When I turn on my laptop to write this newsletter, for example, I consume electricity and generate greenhouse gas emissions but my utility (mostly) controls the source of my energy. Now let’s say my power comes from coal (it doesn’t but we’ll stick with coal for now) and let’s also pretend I really don’t care (also not true). Policies that switch my city or state’s energy sources from fossil fuels to renewables will reduce my household emissions (and my neighbors’ emissions) whether I want them to go down or not.
While important, individual changes can reduce emissions only so much. First, we individuals have to care. Then we have to take time to research solutions, make a plan to implement the solutions and then, especially if we want to electrify our homes, spend some money—and have that money to spend!
This is a long way of saying we need to elect politicians at every level—federal, state and local—who will implement policies that will bring about sweeping changes.

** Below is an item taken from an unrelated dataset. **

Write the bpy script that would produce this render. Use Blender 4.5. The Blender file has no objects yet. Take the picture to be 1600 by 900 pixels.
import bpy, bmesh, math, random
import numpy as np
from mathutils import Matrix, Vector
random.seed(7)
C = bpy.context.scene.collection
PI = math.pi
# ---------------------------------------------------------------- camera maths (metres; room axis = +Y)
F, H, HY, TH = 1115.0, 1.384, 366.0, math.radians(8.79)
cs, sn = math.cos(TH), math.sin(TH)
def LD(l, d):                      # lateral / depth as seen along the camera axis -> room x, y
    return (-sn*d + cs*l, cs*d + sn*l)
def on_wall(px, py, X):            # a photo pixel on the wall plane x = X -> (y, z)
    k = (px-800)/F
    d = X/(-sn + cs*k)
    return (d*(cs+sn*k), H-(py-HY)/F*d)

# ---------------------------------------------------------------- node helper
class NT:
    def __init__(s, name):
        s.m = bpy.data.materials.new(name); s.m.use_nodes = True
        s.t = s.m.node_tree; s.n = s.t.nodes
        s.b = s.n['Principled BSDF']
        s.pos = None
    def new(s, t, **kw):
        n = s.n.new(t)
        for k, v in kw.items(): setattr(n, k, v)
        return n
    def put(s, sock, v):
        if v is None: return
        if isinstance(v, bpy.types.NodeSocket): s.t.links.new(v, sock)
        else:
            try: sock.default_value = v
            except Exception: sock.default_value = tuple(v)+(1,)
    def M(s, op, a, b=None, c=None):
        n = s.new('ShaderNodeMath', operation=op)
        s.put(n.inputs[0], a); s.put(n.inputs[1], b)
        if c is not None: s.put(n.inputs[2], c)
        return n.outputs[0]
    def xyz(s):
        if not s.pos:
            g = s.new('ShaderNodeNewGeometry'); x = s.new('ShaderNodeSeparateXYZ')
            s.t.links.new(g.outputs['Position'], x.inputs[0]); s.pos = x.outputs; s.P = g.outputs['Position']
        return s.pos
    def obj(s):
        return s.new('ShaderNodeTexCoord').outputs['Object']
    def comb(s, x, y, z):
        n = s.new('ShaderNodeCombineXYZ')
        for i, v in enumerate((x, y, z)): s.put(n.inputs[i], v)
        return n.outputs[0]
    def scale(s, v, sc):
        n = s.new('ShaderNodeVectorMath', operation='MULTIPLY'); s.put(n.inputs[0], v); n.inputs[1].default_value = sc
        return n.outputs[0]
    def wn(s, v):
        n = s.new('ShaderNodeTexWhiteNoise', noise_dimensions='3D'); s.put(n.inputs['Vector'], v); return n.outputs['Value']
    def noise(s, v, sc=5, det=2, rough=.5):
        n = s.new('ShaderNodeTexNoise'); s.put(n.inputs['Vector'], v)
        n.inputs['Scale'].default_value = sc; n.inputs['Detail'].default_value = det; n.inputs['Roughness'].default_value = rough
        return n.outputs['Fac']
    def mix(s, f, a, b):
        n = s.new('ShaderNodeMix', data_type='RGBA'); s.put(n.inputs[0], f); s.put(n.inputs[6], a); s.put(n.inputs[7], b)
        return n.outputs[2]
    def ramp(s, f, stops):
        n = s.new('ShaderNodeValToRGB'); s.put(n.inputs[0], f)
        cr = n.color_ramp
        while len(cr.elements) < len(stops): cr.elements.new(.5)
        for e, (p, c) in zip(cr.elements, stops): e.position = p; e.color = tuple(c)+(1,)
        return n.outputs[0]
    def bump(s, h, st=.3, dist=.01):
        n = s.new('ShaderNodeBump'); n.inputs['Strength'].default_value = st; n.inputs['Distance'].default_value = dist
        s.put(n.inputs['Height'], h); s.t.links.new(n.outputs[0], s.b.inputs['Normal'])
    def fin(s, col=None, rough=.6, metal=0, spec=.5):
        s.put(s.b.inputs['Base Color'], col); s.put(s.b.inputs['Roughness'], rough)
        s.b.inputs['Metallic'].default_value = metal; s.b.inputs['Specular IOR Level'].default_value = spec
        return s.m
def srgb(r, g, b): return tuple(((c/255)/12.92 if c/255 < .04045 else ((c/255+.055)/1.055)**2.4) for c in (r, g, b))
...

And a first step to electing leaders who take the crisis seriously is registering to vote.
Millions of environmentalists in the US don’t vote
Before the 2020 US election, the Environmental Voter Project (EVP) estimated that 11 million environmentalists in the US were unlikely to vote, with even higher numbers sitting out of state and local elections. Politicians prioritize the issues that get them elected. If people who care about the environment don’t vote, politicians ignore them—and climate change.
EVP has been successfully turning out these non-voters. The organization identifies environmentalists who don’t vote and, through texting, calling, mailing and canvassing, persuades them to vote. EVP doesn’t try to change minds on the climate crisis; that requires more effort and money than encouraging people who already care about it to vote.
Since it began in the fall of 2015, EVP has contacted 7.4 million non-voting or seldom-voting environmentalists, 730,000 of whom now consistently vote for the environment in every federal, state, and local election.
A small number of environmental voters can swing elections. And in municipal elections, their turnout can make an even bigger impact, thus affecting local policy on mass transit, building standards and bike and pedestrian infrastructure, for example.
After you have registered to vote, if you’d like to encourage non-voting or seldom voting environmentalists to register, you can get involved with EVP here.
Action of the day: Register to vote
Or update your voter information. Click the buttons below to get started.
How did it go? Were you able to register to vote (or to update your voter information)? Please let us know.
This is brilliant! Makes the connection between the environmental and the political.
This is great! Thank you!! I'm a regular voter and a poll manager, but I live in a generally climate change-denying area, so the link to get involved with the EVP is super helpful-- and encouraging.